研究とは世界で誰も知らないことを観測や実験、理論などで明らかにすることです。私の場合は、観測と実験で雪と氷の世界で未解明なことを明らかにしてきました。研究の魅力、醍醐味は、実際に観測や実験を実施して、世界で初めての事実を明らかにすることだと思います。
研究した成果は科学論文として出版しますが、論文が出版されたときにはいつも「ヤッター」という感じを持ちます。科学の世界では多くのことが科学論文として明らかにされていますが、科学者としてその列に加わることができるのも大きなやりがいです。

学校での勉強をサボるのは「もったいないこと」

高校までの学習内容は、これまでに人類が明らかにしたことをわかりやすく整理整頓したものです。例えば、太陽が東から西へ動くのを見ると、ほとんどの人は太陽が動いていると考えます。私たちが「地球が回転するので、太陽が動いているように見える」と思うのは、そのことを学習したからです。科学技術が発達した現在、このような知識が膨大にあります。あまりにも膨大なため、一人ではどのような知識があるのかさえわからないと思います。
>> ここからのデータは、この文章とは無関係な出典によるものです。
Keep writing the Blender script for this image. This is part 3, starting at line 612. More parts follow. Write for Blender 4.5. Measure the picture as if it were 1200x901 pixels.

新しい内容を学習する場合、深く理解するためには自分一人で学習することが重要です。ただし、最も効率良く新しい内容を学習するには、その内容をよく理解している人に直接教えてもらうことです。そして、わからないことは質問することです。 高校までの学校教育での学習方法はこのような考えに基づいており、最も効率が良い方法です。
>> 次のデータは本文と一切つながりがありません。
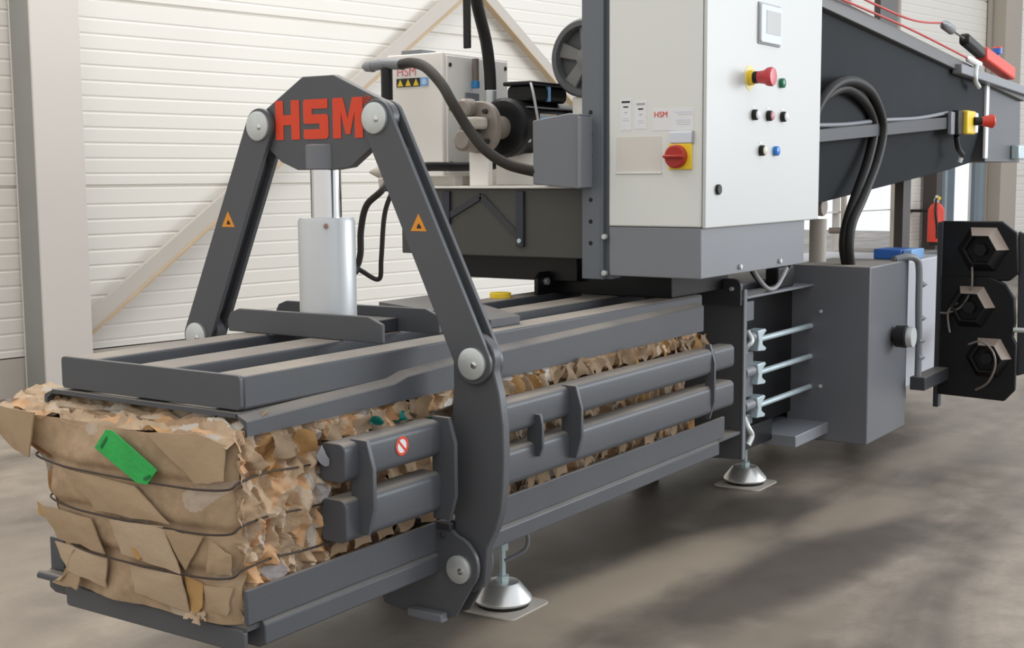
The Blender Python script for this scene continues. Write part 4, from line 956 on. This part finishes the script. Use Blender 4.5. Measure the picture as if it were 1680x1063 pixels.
tube('feed_wire', [(4.96, -0.515, 1.0), (4.95, -0.52, 0.93), (4.95, -0.515, 0.87), (4.95, -0.47, 0.78), (4.95, -0.40, 0.74), (4.97, -0.35, 0.735)], 0.006, wr, wp_)
tube('feed_wire', [(4.95, -0.45, 0.80), (4.95, -0.40, 0.75), (4.95, -0.40, 0.68), (4.95, -0.41, 0.63)], 0.006, wr, wp_)
tube('feed_wire', [(4.87, -0.53, 0.58), (4.87, -0.60, 0.60), (4.87, -0.66, 0.55), (4.87, -0.675, 0.47), (4.87, -0.64, 0.38), (4.90, -0.57, 0.33)], 0.006, wr, wp_)
cyl('handle_stub', (4.99, -0.735, 0.66), (0, -1, 0), 0.014, 0.10, M['zinc'], wp_, 12)

# ------------------------------------------------------------------ feed hopper
hop = thing('feed_conveyor', (5.3, 0.3, 1.35), 'large dark grey hopper of the feed conveyor, tapering towards the right edge', 'conveyor')
up = [(3.45, 2.305), (6.72, 2.098), (6.72, 1.865), (6.10, 1.862), (3.45, 1.702)]
bm = bmesh.new(); add_prism(bm, up, -0.10, 0.70, 'y'); finish('hopper_body', bm, mat('dark_slate_paint', (0.022, 0.025, 0.029, 1), 0.75, var=0.12, bump=0.03, spec=0.15), hop, 0.004)
bm = bmesh.new()
lowA = [(3.45, 1.702), (6.10, 1.862), (6.72, 1.865)]; lowB = [(3.45, 1.325), (6.20, 1.525), (6.72, 1.575)]
vs = [[bm.verts.new((x, -0.095, z)) for x, z in lowA], [bm.verts.new((x, -0.03, z)) for x, z in lowB], [bm.verts.new((x, 0.62, z)) for x, z in lowB], [bm.verts.new((x, 0.69, z)) for x, z in lowA]]
for a, b in zip(vs, vs[1:]+vs[:1]):
    for i in range(2): bm.faces.new([a[i], a[i+1], b[i+1], b[i]])
for i in (0, 2): bm.faces.new([r_[i] for r_ in vs])
finish('hopper_chute', bm, mat('dark_slate_chute', (0.018, 0.021, 0.024, 1), 0.75, var=0.12, bump=0.03, spec=0.15), hop, 0.003)
bm = bmesh.new(); add_prism(bm, [(3.45, 1.702), (6.12, 1.862), (6.12, 1.790), (3.45, 1.640)], -0.145, -0.098, 'y'); finish('side_rib', bm, M['paint_dark'], hop, 0.004)
bm = bmesh.new(); add_prism(bm, [(3.45, 2.365), (7.72, 2.085), (7.72, 2.020), (3.45, 2.290)], -0.135, -0.095, 'y'); finish('top_rim', bm, mat('rim_grey', (0.105, 0.105, 0.105, 1), 0.45), hop, 0.004)
bm = bmesh.new(); add_prism(bm, [(6.78, 2.096), (7.74, 2.035), (7.78, 1.58), (6.80, 1.578)], -0.10, 0.65, 'y'); finish('end_section', bm, M['paint_clean'], hop, 0.004)
bm = bmesh.new(); add_prism(bm, [(6.72, 2.11), (6.79, 2.105), (6.80, 1.60), (6.73, 1.60)], -0.118, -0.10, 'y'); finish('lit_edge_strip', bm, M['white'], hop, 0.004)  # white paints in the lit edge of the hopper
box('bracket', 7.50, 7.72, -0.16, -0.10, 1.60, 1.70, M['zincblue'], hop, 0.01)
box('support_leg', 6.24, 6.40, 0.27, 0.33, 0.0, 1.58, M['darkpost'], hop)
box('upright_post', 5.72, 6.06, 0.28, 0.32, 2.10, 3.2, M['darkpost'], hop)
tube('top_hose', [(3.40, -0.11, 1.725), (4.0, -0.115, 1.745), (4.6, -0.115, 1.785), (5.2, -0.12, 1.815), (5.8, -0.12, 1.868)], 0.012, M['plinth'], hop)

es = thing('emergency_stop_box', (6.1, -0.2, 1.74), 'yellow emergency stop box with red button on the conveyor side', 'switch box')
box('back_plate', 5.72, 5.80, -0.17, -0.145, 1.735, 1.872, M['plinth'], es, 0.006)
box('black_housing', 5.80, 5.94, -0.19, -0.145, 1.735, 1.882, M['blackmatt'], es, 0.008)
box('yellow_cover', 5.91, 6.10, -0.215, -0.15, 1.742, 1.885, M['yellow'], es, 0.010)
box('clear_edge', 6.10, 6.22, -0.20, -0.15, 1.752, 1.880, M['white'], es, 0.01)
lathe('button_collar', (6.05, -0.215, 1.822), (0.6, -0.8, 0), [(0, 0.026), (0.045, 0.026)], M['blackmatt'], es, 18)
lathe('button_head', (6.077, -0.251, 1.822), (0.6, -0.8, 0), [(0, 0.026), (0.04, 0.036), (0.07, 0.044), (0.078, 0.038), (0.078, 0)], M['redbright'], es, 24)
tube('cable', [(5.90, -0.15, 1.735), (5.95, -0.15, 1.66), (6.05, -0.15, 1.62)], 0.016, M['blackmatt'], es)
cyl('cable_gland', (5.98, -0.15, 1.57), (0, -0.3, 1), 0.018, 0.03, M['zinc'], es, 10)

ps = thing('pull_cord_switch', (7.0, -0.12, 2.16), 'red pull-cord safety switch with twin red cords above the hopper edge', 'safety switch')
A = Vector((6.46, -0.14, 2.268)); B = Vector((7.22, -0.14, 2.185)); d = (B-A).normalized()
bm = bmesh.new(); up_ = Vector((0, 0, 1)); sd = Vector((0, 1, 0))
def slab(bm, a, b, w, hgt):
    vs = [bm.verts.new(p+sd*y+up_*z) for p in (a, b) for y, z in ((-w, -hgt), (w, -hgt), (w, hgt), (-w, hgt))]
    for f in ((0,1,2,3),(7,6,5,4),(0,4,5,1),(1,5,6,2),(2,6,7,3),(3,7,4,0)): bm.faces.new([vs[i] for i in f])
slab(bm, A, B, 0.04, 0.042); finish('switch_body', bm, M['redbright'], ps, 0.012)
bm = bmesh.new(); slab(bm, A-d*0.42+Vector((0, 0, 0.015)), A-d*0.01, 0.034, 0.036); finish('black_boot', bm, M['blackmatt'], ps, 0.022, 3)
bm = bmesh.new(); slab(bm, A+Vector((-0.55, 0, -0.13)), B+Vector((0.5, 0, -0.10)), 0.03, 0.030); finish('mount_bar', bm, M['plinth'], ps, 0.006)
lathe('reset_knob', (6.86, -0.14, 2.262), (0, 0, 1), [(0, 0.018), (0.03, 0.018), (0.032, 0.034), (0.07, 0.034), (0.075, 0.0)], M['bluebox'], ps, 16)
lathe('reset_knob_tip', (6.86, -0.14, 2.329), (0, 0, 1), [(0, 0.034), (0.012, 0.03), (0.014, 0)], M['redbright'], ps, 16)
tube('pull_rod', [A-d*0.40+Vector((0, 0, 0.015)), A-d*0.65+Vector((0, 0, 0.015))], 0.008, M['zinc'], ps)
lathe('rod_clamp', tuple(A-d*0.9+Vector((0, 0, 0.015))), tuple(d), [(0, 0.006), (0.06, 0.03), (0.2, 0.03), (0.26, 0.01)], M['plinth'], ps, 10)
rc = mat('red_cord', (0.55, 0.06, 0.05, 1), 0.5)
tube('red_cord', [A-d*0.9+Vector((0, 0, 0.015)), Vector((4.9, -0.14, 2.345)), Vector((3.6, -0.14, 2.405))], 0.006, rc, ps)
tube('red_cord', [Vector((6.15, -0.16, 2.205)), Vector((4.9, -0.16, 2.285)), Vector((3.6, -0.16, 2.340))], 0.006, rc, ps)
lathe('cord_end', (6.05, -0.16, 2.210), (0.99, 0, -0.06), [(0, 0.006), (0.04, 0.022), (0.3, 0.020), (0.34, 0.008)], M['white'], ps, 10)
bm = bmesh.new(); add_tube(bm, [(6.30, -0.16, 2.20), (6.22, -0.17, 2.15), (6.22, -0.17, 2.08), (6.34, -0.16, 2.05)], 0.018, 8, 6); finish('cord_hook', bm, M['zinc'], ps, 0, smooth=60)

# fire extinguisher on its hook by the dark post
fx = wall_pt(13.36, 0.38, 0.0)
ex = thing('fire_extinguisher', (fx.x, fx.y, 0.50), 'red fire extinguisher hanging by the dark post in the background', 'fire extinguisher')
lathe('cylinder', (fx.x, fx.y, 0.54), (0, 0, 1), [(0, 0.10), (0.01, 0.115), (0.45, 0.115), (0.52, 0.08), (0.55, 0.04), (0.56, 0.04)], M['redbright'], ex, 28)
lathe('foot_ring', (fx.x, fx.y, 0.50), (0, 0, 1), [(0, 0.11), (0.05, 0.11)], M['blackmatt'], ex, 24)
lathe('valve', (fx.x, fx.y, 1.10), (0, 0, 1), [(0, 0.035), (0.05, 0.04), (0.06, 0.025), (0.10, 0.02)], M['zinc'], ex, 16)
tube('discharge_hose', [(fx.x, fx.y, 1.15), (fx.x-0.10, fx.y-0.02, 1.12), (fx.x-0.14, fx.y-0.03, 0.95), (fx.x-0.12, fx.y-0.05, 0.75), (fx.x-0.13, fx.y-0.06, 0.60)], 0.016, M['blackmatt'], ex)
lb_ = lathe('pressure_gauge', (fx.x-0.01, fx.y-0.03, 1.16), (-0.5, -0.8, 0), [(0, 0.025), (0.02, 0.025), (0.02, 0)], M['yellow'], ex, 16)
bm = bmesh.new(); wall_box(bm, 13.32, 13.40, 0.01, 0.27, 0.96, 1.0); finish('wall_hook', bm, M['blackmatt'], ex, 0.003)

# ------------------------------------------------------------------ light
w = bpy.data.worlds.new('daylight'); scene.world = w; w.use_nodes = True
nt = w.node_tree; bg = nt.nodes['Background']
tc = nt.nodes.new('ShaderNodeTexCoord'); dp_ = nt.nodes.new('ShaderNodeVectorMath'); dp_.operation = 'DOT_PRODUCT'
dp_.inputs[1].default_value = Vector((0.70, -0.50, 0.50)).normalized()
nt.links.new(tc.outputs['Generated'], dp_.inputs[0])
mr = nt.nodes.new('ShaderNodeMapRange'); mr.inputs[1].default_value = -0.5; mr.inputs[2].default_value = 0.8
nt.links.new(dp_.outputs['Value'], mr.inputs[0])
mx = nt.nodes.new('ShaderNodeMix'); mx.data_type = 'RGBA'
mx.inputs[6].default_value = (1.02, 0.99, 0.94, 1); mx.inputs[7].default_value = (1.10, 1.15, 1.22, 1)
nt.links.new(mr.outputs[0], mx.inputs[0]); nt.links.new(mx.outputs[2], bg.inputs['Color'])
bg.inputs['Strength'].default_value = 0.86

def skylight(name, loc, target, sx, sy, power, col):
    l = bpy.data.lights.new(name, 'AREA'); l.shape = 'RECTANGLE'; l.size = sx; l.size_y = sy; l.energy = power; l.color = col
    o = bpy.data.objects.new(name, l); o.location = loc; C.objects.link(o)
    o.rotation_euler = (Vector(target)-Vector(loc)).to_track_quat('-Z', 'Y').to_euler()
    return o
skylight('roof_light', (3.0, 3.0, 6.4), (2.2, 1.2, 0), 8.0, 2.2, 240, (1.0, 0.95, 0.88))
skylight('side_window_light', (10.0, -7.5, 3.2), (3.0, 1.0, 0.9), 6.0, 3.0, 480, (0.93, 0.97, 1.0))

# ------------------------------------------------------------------ camera
cam_d = bpy.data.cameras.new('camera'); cam_d.sensor_width = 36; cam_d.lens = 2137.825/1680*36
cam = bpy.data.objects.new('camera', cam_d); C.objects.link(cam); scene.camera = cam
VL = Vector((2290-840, 280-531.5, 2137.825)).normalized(); VW = Vector((-2350-840, 312-531.5, 2137.825)).normalized()
VW = (VW-VL*VL.dot(VW)).normalized(); VZ = VL.cross(VW)
Rw = Matrix((VL, VW, VZ))                      # image axes (right, down, forward) to world
right = Rw @ Vector((1, 0, 0)); down = Rw @ Vector((0, 1, 0)); fwd = Rw @ Vector((0, 0, 1))
m4 = Matrix((right, -down, -fwd)).transposed().to_4x4(); m4.translation = Vector((-2.32, -2.40, 1.50))
cam.matrix_world = m4; cam_d.clip_start = 0.05

scene.view_settings.view_transform = 'Standard'; scene.view_settings.look = 'None'
scene.view_settings.gamma = 1; scene.view_settings.use_curve_mapping = False
scene.view_settings.exposure = 0.18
従って、多くの基礎的な知識を高校までに学習することは、科学技術が発展した現在に生きる君たちにとって必須なことです。勉強を充分にしないことは「もったいないこと」だと思います。

亀田先生からのメッセージ

日本には多くの大学、学部、学科があります。そのため、大学進学を目指す場合、自分が何に関心があるのかを明確にすることが重要です。大学では4年間もしくは大学院博士後期課程も含めると9年間学習するので、大学や学部を選ぶ際には、少しでも自分の関心がある分野を選んだほうが良いです。「好きこそ物の上手なれ」です。
私の場合、中学から高校時代に関心があったのは南極観測でした。そのため、その方向で大学や学科を選びました。ぜひ、自分が何を勉強したいのかを深く考えてみてください。「大学で何を勉強したら良いかわからない」という人は、両親や学校の先生、友人に相談してみましょう。人生を変える答えが得られるかもしれません。
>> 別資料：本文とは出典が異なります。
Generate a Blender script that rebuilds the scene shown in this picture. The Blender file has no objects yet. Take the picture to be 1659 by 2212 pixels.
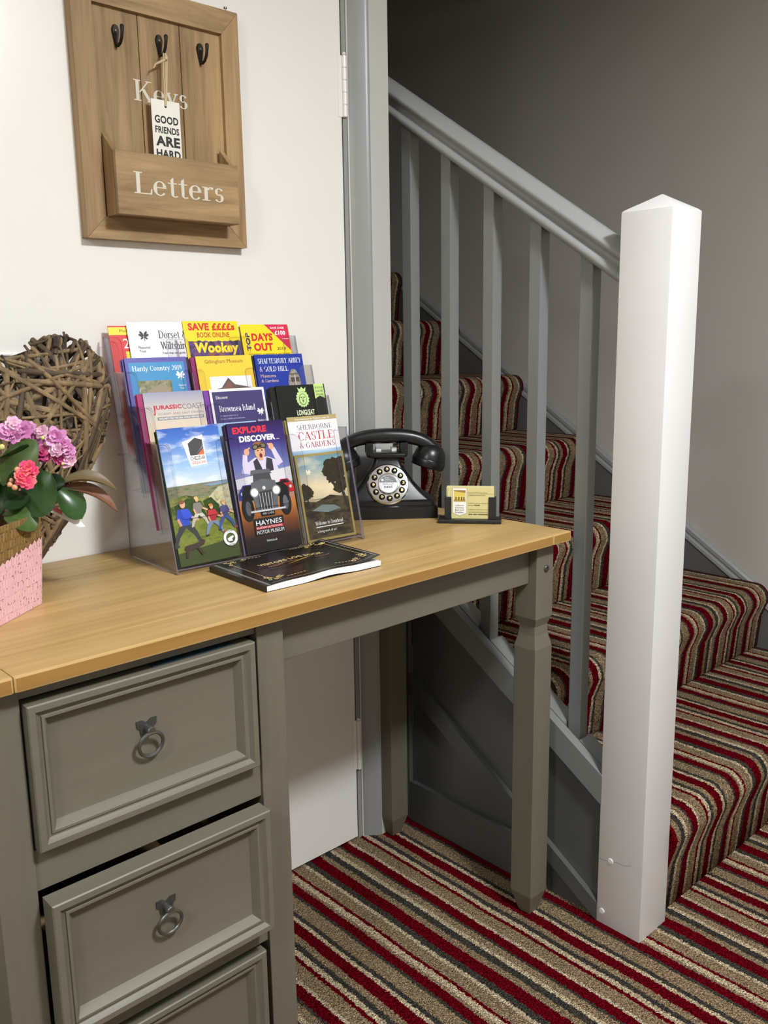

私の場合は、第一希望の大学に入りましたが、進学した学科は第三希望でした。このように希望が叶わなかった時にも腐らずに、進学した大学や学科で一生懸命勉強することを薦めます。「人間万事塞翁が馬」という言葉があります。これは人生で起こる幸運や不運は予測できないものであり、一喜一憂すべきではないという意味のことわざです。人生はどのようにつながっていくのかはわかりませんし、一度きりの人生です。常に自分の人生に対して、一生懸命に生きることが重要です。それが後悔のない人生を過ごす秘訣だと思います。